Watch What Football Looks Like Without a Redskins Logo

A TV spot digitally removes the Washington team's mascot and name, leaving  plenty of fun in the game
Photographer: Larry French/Getty Images

You might not have to wait until Super Bowl Sunday to see the best football ad of the year.

Days before car and beer giants will air their glitzy game-day ads for another year, the National Congress of American Indians has released a spot of its own online—the latest salvo attempting to get the Washington Redskins to change its mascot and name.

The “Take It Away” spot features a glorious play by quarterback Robert Griffin III on a field digitally scrubbed of the team's controversial identity. The message: Football is still football without the Redskins logo.

It’s a smart ad, in part because it counters the argument that giving up the Redskins mascot will dampen fan loyalty. It’s also so subtle you’ll have to watch it twice. See for yourself: 

The video, produced by the creative agency Goodness Mfg., comes after a decades-long campaign to change the team’s name that has won the support of some legislators and even measured encouragement from President Barack Obama.

In May 2013, 10 members of Congress wrote a letter to the National Football League and Dan Snyder, the team’s owner, urging them to rethink the Redskins moniker, which they described as a “racial, derogatory slur” against American Indians. NFL Chairman Roger Goodell defended the name as a “unifying force that stands for strength, courage, pride and respect.” Not so, according to NCAI President Brian Cladoosby, who says that the logo honors an ugly chapter in American history, "the genocide committed against Native Americans."

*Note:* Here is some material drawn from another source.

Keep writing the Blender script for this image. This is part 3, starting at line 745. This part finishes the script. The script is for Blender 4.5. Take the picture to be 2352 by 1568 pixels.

His organization raised more than $22,000 on Kickstarter to produce the commercial, a follow-up to last year's "Proud to Be" video that listed many names American Indians are proud of—"Redskins" not among them.

 "This year, we took a different tact," says Eric Christy Manchester, creative director of Goodness Mfg. "We wanted to prove that if you take away the offensiveness of the mascot, what you're still left with is all the great memories, traditions, and highlights of the Washington professional football team." 

Source: National Congress of American Indians

Plus, as my colleague Ira Boudway pointed out, rebranding the team could make good business sense. A refresh would make news, signal a positive fresh start, give the franchise new merchandise to sell, and increase the value of old memorabilia.

Snyder, who purchased the franchise in 1999, has vowed not to budge, in spite of Obama's encouragement to do so. Back in October 2013, the sports fan-in-chief said, “If I were the owner of the team, and I knew that there was a name of my team—even if it had a storied history—that was offending a sizable group of people, I’d think about changing it.” 

The Washington Redskins isn't the only sports team that has drawn NCAI fire. In 2001, the group released a poster (above) juxtaposing the Cleveland Indians with two imaginary teams—the San Francisco Chinamen and the New York Jews—to highlight that stereotypes of American Indians are better tolerated. "Because it's against the Natives, it's allowed to happen," Cladoosby said.